■ **WHAT IS BEING ASKED**:
Please write the listing below out again exactly, leaving every picture behind.

------ SOURCE DATA ------

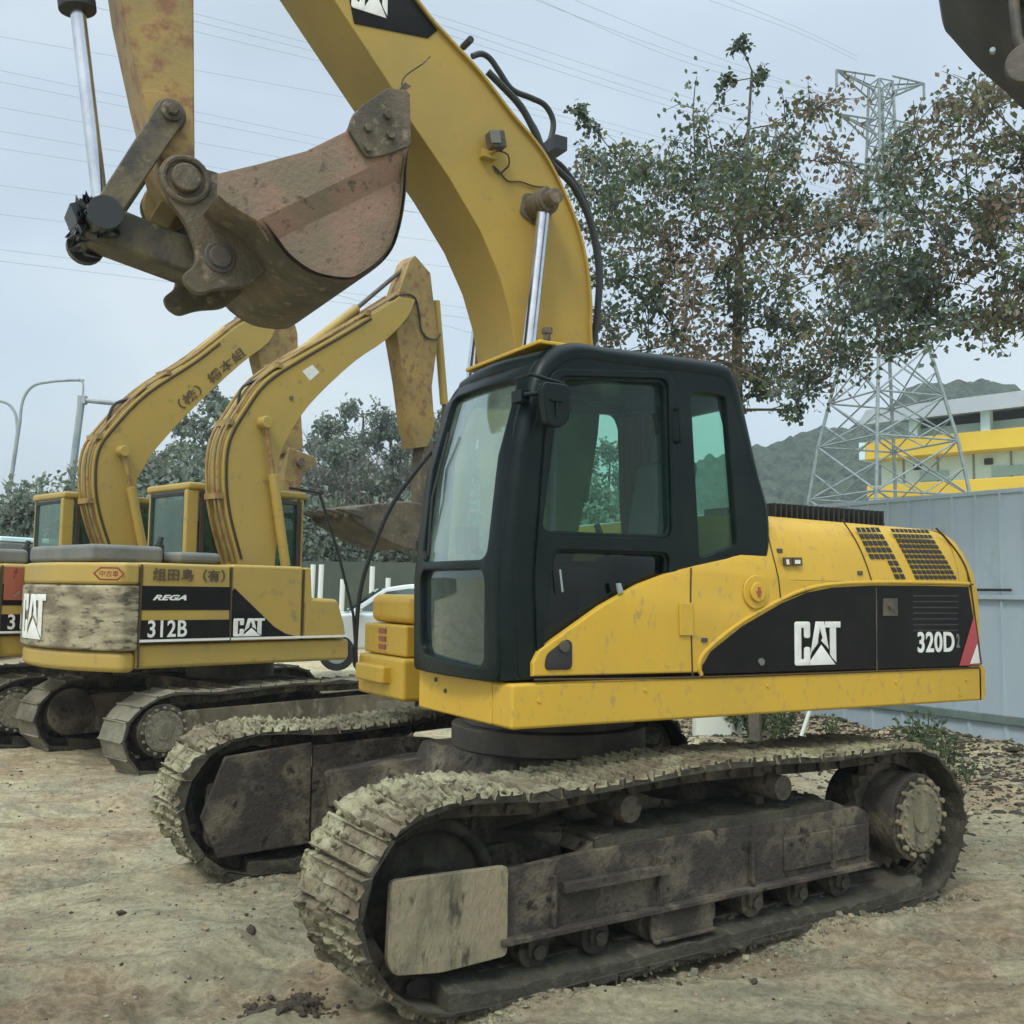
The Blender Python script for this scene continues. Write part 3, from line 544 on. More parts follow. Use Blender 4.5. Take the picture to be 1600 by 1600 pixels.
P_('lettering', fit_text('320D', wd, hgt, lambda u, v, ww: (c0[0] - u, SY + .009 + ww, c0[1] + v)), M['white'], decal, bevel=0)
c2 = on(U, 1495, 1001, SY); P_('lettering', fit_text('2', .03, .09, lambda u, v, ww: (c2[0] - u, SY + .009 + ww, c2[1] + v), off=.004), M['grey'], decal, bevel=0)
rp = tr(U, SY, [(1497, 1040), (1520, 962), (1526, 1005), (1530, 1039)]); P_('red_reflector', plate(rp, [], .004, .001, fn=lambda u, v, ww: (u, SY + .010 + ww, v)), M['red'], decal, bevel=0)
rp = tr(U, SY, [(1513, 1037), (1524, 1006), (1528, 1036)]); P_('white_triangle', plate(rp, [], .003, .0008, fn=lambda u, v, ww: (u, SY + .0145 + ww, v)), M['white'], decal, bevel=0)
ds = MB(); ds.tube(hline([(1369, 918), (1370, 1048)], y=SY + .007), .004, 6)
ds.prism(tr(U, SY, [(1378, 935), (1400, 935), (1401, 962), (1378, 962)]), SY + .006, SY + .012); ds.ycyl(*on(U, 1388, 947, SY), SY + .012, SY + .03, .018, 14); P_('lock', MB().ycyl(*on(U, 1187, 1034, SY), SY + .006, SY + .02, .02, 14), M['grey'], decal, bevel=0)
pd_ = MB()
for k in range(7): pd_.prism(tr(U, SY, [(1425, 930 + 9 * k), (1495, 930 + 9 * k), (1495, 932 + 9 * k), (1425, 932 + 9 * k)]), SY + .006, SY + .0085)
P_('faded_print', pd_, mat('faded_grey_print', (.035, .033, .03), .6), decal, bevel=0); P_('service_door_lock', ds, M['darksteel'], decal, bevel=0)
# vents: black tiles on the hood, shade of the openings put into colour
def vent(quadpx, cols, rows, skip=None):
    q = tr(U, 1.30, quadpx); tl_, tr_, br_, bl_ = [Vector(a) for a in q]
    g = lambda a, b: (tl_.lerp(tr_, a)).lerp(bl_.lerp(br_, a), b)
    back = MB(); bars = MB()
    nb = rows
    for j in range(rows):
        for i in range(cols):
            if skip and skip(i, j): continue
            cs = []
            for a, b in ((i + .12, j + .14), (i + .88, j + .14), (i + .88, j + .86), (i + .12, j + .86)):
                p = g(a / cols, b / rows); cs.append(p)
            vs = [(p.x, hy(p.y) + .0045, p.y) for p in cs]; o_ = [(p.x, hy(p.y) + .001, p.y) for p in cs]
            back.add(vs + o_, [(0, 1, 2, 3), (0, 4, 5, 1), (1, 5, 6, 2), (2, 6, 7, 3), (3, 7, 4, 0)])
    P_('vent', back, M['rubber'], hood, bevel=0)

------

■ **RESULT OF THIS TASK**:
The Blender Python script for this scene continues. Write part 3, from line 544 on. More parts follow. Use Blender 4.5. Take the picture to be 1600 by 1600 pixels.
P_('lettering', fit_text('320D', wd, hgt, lambda u, v, ww: (c0[0] - u, SY + .009 + ww, c0[1] + v)), M['white'], decal, bevel=0)
c2 = on(U, 1495, 1001, SY); P_('lettering', fit_text('2', .03, .09, lambda u, v, ww: (c2[0] - u, SY + .009 + ww, c2[1] + v), off=.004), M['grey'], decal, bevel=0)
rp = tr(U, SY, [(1497, 1040), (1520, 962), (1526, 1005), (1530, 1039)]); P_('red_reflector', plate(rp, [], .004, .001, fn=lambda u, v, ww: (u, SY + .010 + ww, v)), M['red'], decal, bevel=0)
rp = tr(U, SY, [(1513, 1037), (1524, 1006), (1528, 1036)]); P_('white_triangle', plate(rp, [], .003, .0008, fn=lambda u, v, ww: (u, SY + .0145 + ww, v)), M['white'], decal, bevel=0)
ds = MB(); ds.tube(hline([(1369, 918), (1370, 1048)], y=SY + .007), .004, 6)
ds.prism(tr(U, SY, [(1378, 935), (1400, 935), (1401, 962), (1378, 962)]), SY + .006, SY + .012); ds.ycyl(*on(U, 1388, 947, SY), SY + .012, SY + .03, .018, 14); P_('lock', MB().ycyl(*on(U, 1187, 1034, SY), SY + .006, SY + .02, .02, 14), M['grey'], decal, bevel=0)
pd_ = MB()
for k in range(7): pd_.prism(tr(U, SY, [(1425, 930 + 9 * k), (1495, 930 + 9 * k), (1495, 932 + 9 * k), (1425, 932 + 9 * k)]), SY + .006, SY + .0085)
P_('faded_print', pd_, mat('faded_grey_print', (.035, .033, .03), .6), decal, bevel=0); P_('service_door_lock', ds, M['darksteel'], decal, bevel=0)
# vents: black tiles on the hood, shade of the openings put into colour
def vent(quadpx, cols, rows, skip=None):
    q = tr(U, 1.30, quadpx); tl_, tr_, br_, bl_ = [Vector(a) for a in q]
    g = lambda a, b: (tl_.lerp(tr_, a)).lerp(bl_.lerp(br_, a), b)
    back = MB(); bars = MB()
    nb = rows
    for j in range(rows):
        for i in range(cols):
            if skip and skip(i, j): continue
            cs = []
            for a, b in ((i + .12, j + .14), (i + .88, j + .14), (i + .88, j + .86), (i + .12, j + .86)):
                p = g(a / cols, b / rows); cs.append(p)
            vs = [(p.x, hy(p.y) + .0045, p.y) for p in cs]; o_ = [(p.x, hy(p.y) + .001, p.y) for p in cs]
            back.add(vs + o_, [(0, 1, 2, 3), (0, 4, 5, 1), (1, 5, 6, 2), (2, 6, 7, 3), (3, 7, 4, 0)])
    P_('vent', back, M['rubber'], hood, bevel=0)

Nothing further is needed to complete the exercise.